Not just by means of the Tooth Fairy but in so many other contemporary versions of the metaphor. By handing out trophies to everyone, by inflating grades and tossing accolades like confetti. And by telling our offspring that they are ALL wonderful. 

    
And they are. Just not at everything.




    That’s more the message we should be sending. Because the problem with giving them much without getting much from them is that it sets the bar pretty low. Instead of being rewarded for a job well done, they’re just being rewarded. 

    
Back in the 20th century when I grew up (makes us all sound old, huh?), my friend and I had our summers pretty easy. We’d hang in the neighborhood, ride our bikes, hop from pool-to-pool.
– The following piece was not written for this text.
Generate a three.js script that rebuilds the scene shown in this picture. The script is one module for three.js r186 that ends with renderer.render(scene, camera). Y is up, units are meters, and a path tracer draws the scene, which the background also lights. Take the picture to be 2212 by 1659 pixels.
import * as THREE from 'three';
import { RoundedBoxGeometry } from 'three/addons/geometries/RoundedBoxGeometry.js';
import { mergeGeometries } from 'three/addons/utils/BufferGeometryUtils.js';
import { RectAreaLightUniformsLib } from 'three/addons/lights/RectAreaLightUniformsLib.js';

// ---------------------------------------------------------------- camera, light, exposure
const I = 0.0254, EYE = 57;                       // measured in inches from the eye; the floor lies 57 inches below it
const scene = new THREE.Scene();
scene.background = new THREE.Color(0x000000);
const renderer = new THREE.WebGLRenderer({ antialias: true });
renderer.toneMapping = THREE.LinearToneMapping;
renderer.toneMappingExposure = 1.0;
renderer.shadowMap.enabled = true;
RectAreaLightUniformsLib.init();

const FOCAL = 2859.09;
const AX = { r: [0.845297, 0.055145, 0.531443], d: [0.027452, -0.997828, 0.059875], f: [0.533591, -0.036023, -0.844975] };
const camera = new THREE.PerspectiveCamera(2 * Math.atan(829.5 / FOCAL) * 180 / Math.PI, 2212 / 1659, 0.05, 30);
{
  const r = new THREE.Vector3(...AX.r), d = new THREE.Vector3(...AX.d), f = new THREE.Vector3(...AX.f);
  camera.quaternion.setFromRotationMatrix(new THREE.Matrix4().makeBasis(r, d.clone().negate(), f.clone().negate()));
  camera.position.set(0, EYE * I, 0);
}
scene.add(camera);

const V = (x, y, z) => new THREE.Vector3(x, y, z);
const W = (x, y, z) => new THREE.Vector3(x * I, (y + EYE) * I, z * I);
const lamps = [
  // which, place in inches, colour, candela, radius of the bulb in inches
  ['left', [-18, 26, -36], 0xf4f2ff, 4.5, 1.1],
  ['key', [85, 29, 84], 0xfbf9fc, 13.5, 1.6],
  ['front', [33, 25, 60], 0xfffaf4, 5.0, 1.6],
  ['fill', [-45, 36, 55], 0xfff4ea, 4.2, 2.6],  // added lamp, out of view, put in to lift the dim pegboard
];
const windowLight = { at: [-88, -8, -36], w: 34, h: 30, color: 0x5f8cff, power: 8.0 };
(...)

We’d also play a lot of mini golf, hit the arcade and buy ourselves ice cream cones. But our excursions to the big dinosaur weren’t financed by our parents. Not directly anyway. Before we could head out to the links, we had to earn the cash. Okay, it wasn’t digging trenches, but it was work –we’d wash cars, most typically those of our parents. The interesting thing was that while my mom was a pushover with regard to how well we did our job, my friend’s dad was not. His car needed to be spotless and scrubbed to perfection. Our golf money wasn’t handed over until his car underwent a pretty vigorous inspection. Often, there was a redo involved. We weren’t very happy. But what a good message he sent. We got paid only for a job well done.

    
I relate the story not just in a nod to summertime nostalgia, but also because I wonder how often we demand a redo from our own kids. I know I’m too often guilty of letting things slide. As a toddler, Alex made her bed with tight corners and patted down ruffles; now there’s a tangle of covers heaped in a pile. At one time, every lego and choo choo had a set-in-stone home in her brother’s room. Those toys could very well still be there –buried under the pile of clean clothes Michael pulls from every morning as he gets dressed. Oh, how our standards have slipped.

    
I have an interesting relationship with the professors at my school. Interesting, I say, because I rarely meet them. Instead, I get to know them only through the eyes of their students. I find it particularly telling when two students give me completely opposing viewpoints of the same professor. Says more about the student than the teacher, I know. But from this limited scope, I have chosen the professors that I like best, not for who they are, but rather for how they teach. And, of course, how they treat my students. I like when the expectations placed upon my kids are clear and the deadlines are unwavering. And the other thing I really like –is when the bar is high. Because I know my students can reach it. 

    
I have two students upon whom I rely to give me accurate assessments of the professors. Both of them are bright and capable and both of them have received their share of poor grades. What is telling is that when given the recent option to opt for the easy teacher or the one with the reputation of being a hardass, they both chose the latter. Not because they’re type A or because they seek fulfillment from a teacher; they’re not, they don’t. Instead, it’s because they recognize the difference between mediocrity and the reach for perfection. Not perfection. Just the idea of it as a beacon from which to chart a course. 

    
What I’ve discovered is that our kids don’t really mind reaching to high expectations. They just need to know where they are and maybe be given a little guidance on how to get there.